WHAT YOU NEED TO DO
Look through the material and tally each line bearing the word "objects". Give only the total.

SUPPLIED DATA
****************************************
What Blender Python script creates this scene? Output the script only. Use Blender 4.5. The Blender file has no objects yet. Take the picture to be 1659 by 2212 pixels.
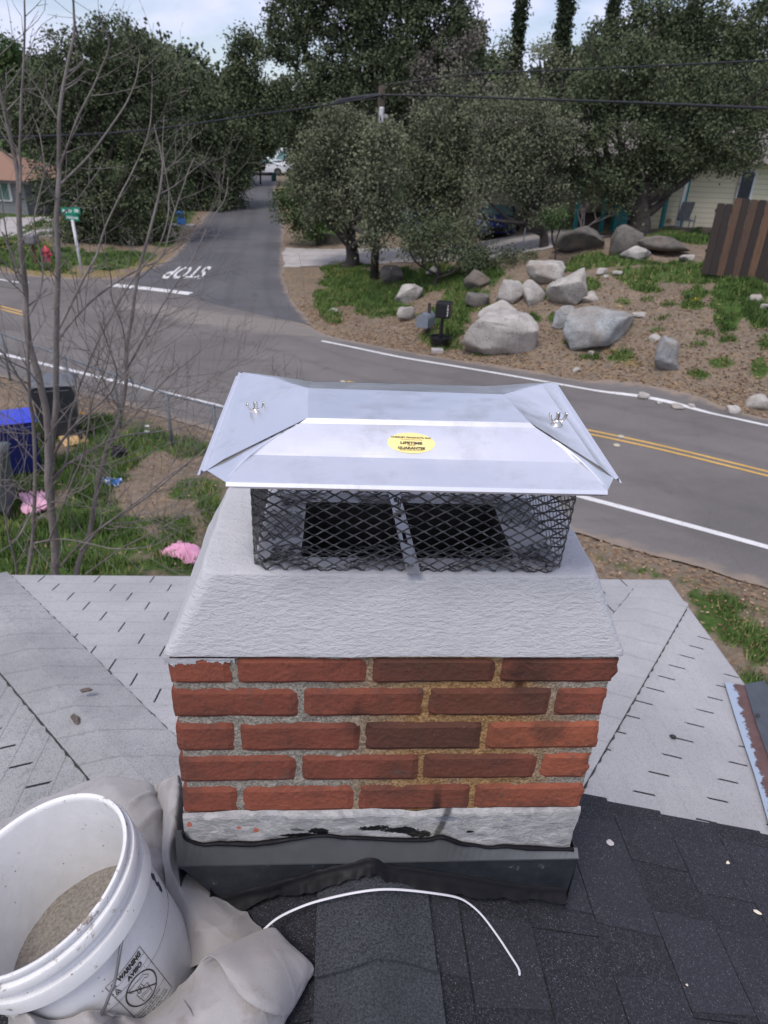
import bpy, math, random
import numpy as np
from mathutils import Vector, Matrix
random.seed(7); rng = np.random.default_rng(7)
S = bpy.context.scene
C = bpy.data.collections.new('scene'); S.collection.children.link(C)
rad = math.radians
H = 5.5                                   # eye height above the street

# ---------------------------------------------------------------- camera
PITCH, ROLL, AZ, FPX = rad(27.8), rad(2.7), rad(4.15), 1534.0
cf = np.array([math.sin(AZ)*math.cos(PITCH), math.cos(AZ)*math.cos(PITCH), -math.sin(PITCH)])
rt = np.array([math.cos(AZ), -math.sin(AZ), 0.0]); up0 = np.cross(rt, cf)
cR = rt*math.cos(ROLL)+up0*math.sin(ROLL); cU = up0*math.cos(ROLL)-rt*math.sin(ROLL)
cam = bpy.data.cameras.new('camera'); camo = bpy.data.objects.new('camera', cam); S.collection.objects.link(camo)
camo.matrix_world = Matrix(((cR[0], cU[0], -cf[0], 0), (cR[1], cU[1], -cf[1], 0), (cR[2], cU[2], -cf[2], H), (0, 0, 0, 1)))
cam.sensor_fit = 'VERTICAL'; cam.sensor_height = 34.6; cam.sensor_width = 25.95
cam.lens = FPX/2212*34.6; cam.clip_start = .05; cam.clip_end = 3000
cam.dof.use_dof = True; cam.dof.focus_distance = 1.15; cam.dof.aperture_fstop = 8.5
S.camera = camo
S.render.resolution_x = 768; S.render.resolution_y = 1024

# ---------------------------------------------------------------- light
SUN_EL, SUN_AZ = rad(60), rad(215)        # sun behind the photographer, veiled by thin cloud
W = bpy.data.worlds.new('World'); S.world = W; W.use_nodes = True
nt = W.node_tree; nt.nodes.clear()
def wn(t, **k):
    n = nt.nodes.new(t)
    for a, b in k.items(): setattr(n, a, b)
    return n
sky = wn('ShaderNodeTexSky', sky_type='NISHITA', sun_disc=False, sun_elevation=SUN_EL, sun_rotation=SUN_AZ, air_density=1.0, dust_density=.6, ozone_density=1.6)
tc = wn('ShaderNodeTexCoord'); mp = wn('ShaderNodeMapping'); mp.inputs['Scale'].default_value = (1.0, 1.0, 3.2)
n1 = wn('ShaderNodeTexNoise'); n1.inputs['Scale'].default_value = 3.0; n1.inputs['Detail'].default_value = 8; n1.inputs['Roughness'].default_value = .55
n1.inputs['Distortion'].default_value = .4
cr = wn('ShaderNodeValToRGB'); cr.color_ramp.elements[0].position = .42; cr.color_ramp.elements[0].color = (0.34, 0.34, 0.34, 1)
cr.color_ramp.elements[1].position = .58; cr.color_ramp.elements[1].color = (.95, .95, .95, 1)
mx = wn('ShaderNodeMix', data_type='RGBA'); mx.inputs[7].default_value = (7.2, 7.4, 9.6, 1)
bg = wn('ShaderNodeBackground'); bg.inputs[1].default_value = .10; wo = wn('ShaderNodeOutputWorld')
L = nt.links.new
L(tc.outputs['Generated'], mp.inputs[0]); L(mp.outputs[0], n1.inputs[0]); L(n1.outputs[0], cr.inputs[0])
L(cr.outputs[0], mx.inputs[0]); L(sky.outputs[0], mx.inputs[6])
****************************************
EXERCISE SOLUTION
2